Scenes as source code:
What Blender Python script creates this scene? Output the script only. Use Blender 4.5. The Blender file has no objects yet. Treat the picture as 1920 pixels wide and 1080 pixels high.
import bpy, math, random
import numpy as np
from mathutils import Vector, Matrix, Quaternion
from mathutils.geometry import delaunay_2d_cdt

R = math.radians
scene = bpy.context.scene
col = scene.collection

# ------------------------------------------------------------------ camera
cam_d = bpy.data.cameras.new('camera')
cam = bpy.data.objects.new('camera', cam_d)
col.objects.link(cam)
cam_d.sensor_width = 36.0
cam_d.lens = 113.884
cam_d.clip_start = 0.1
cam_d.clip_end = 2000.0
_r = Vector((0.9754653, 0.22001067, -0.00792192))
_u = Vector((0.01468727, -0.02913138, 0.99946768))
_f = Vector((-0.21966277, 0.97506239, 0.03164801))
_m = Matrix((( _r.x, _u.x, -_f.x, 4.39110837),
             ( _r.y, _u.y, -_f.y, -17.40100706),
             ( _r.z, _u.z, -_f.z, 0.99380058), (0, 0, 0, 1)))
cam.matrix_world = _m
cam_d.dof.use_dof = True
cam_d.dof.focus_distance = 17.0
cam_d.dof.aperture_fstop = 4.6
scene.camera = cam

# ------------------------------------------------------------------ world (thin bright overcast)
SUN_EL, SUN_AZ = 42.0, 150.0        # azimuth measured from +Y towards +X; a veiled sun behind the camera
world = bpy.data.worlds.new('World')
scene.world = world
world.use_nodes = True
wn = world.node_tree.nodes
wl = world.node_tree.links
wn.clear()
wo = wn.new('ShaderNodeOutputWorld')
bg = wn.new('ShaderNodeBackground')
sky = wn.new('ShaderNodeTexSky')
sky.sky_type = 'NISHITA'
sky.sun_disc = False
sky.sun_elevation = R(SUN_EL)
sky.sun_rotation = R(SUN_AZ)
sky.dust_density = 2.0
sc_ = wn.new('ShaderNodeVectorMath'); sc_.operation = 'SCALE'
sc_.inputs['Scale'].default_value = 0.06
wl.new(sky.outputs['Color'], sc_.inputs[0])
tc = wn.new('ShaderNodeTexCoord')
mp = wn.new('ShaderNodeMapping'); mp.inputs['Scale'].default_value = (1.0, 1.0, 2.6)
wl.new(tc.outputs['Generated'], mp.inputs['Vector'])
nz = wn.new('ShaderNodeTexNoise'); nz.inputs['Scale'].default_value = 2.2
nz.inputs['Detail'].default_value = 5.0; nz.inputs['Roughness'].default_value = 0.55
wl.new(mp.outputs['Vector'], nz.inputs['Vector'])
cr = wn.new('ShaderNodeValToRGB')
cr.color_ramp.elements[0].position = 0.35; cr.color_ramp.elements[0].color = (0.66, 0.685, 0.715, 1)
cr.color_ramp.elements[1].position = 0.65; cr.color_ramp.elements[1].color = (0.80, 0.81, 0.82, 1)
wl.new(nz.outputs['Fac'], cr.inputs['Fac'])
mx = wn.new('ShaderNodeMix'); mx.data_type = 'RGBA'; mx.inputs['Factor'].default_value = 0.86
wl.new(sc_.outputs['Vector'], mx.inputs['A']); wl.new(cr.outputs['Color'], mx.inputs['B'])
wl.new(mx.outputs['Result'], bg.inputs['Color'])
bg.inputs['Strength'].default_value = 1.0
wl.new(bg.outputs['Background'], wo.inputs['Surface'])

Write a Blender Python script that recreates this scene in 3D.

Goal - Go through the records and gather the lines that hold "Blender".

Written reply -
What Blender Python script creates this scene? Output the script only. Use Blender 4.5. The Blender file has no objects yet. Treat the picture as 1920 pixels wide and 1080 pixels high.
Write a Blender Python script that recreates this scene in 3D.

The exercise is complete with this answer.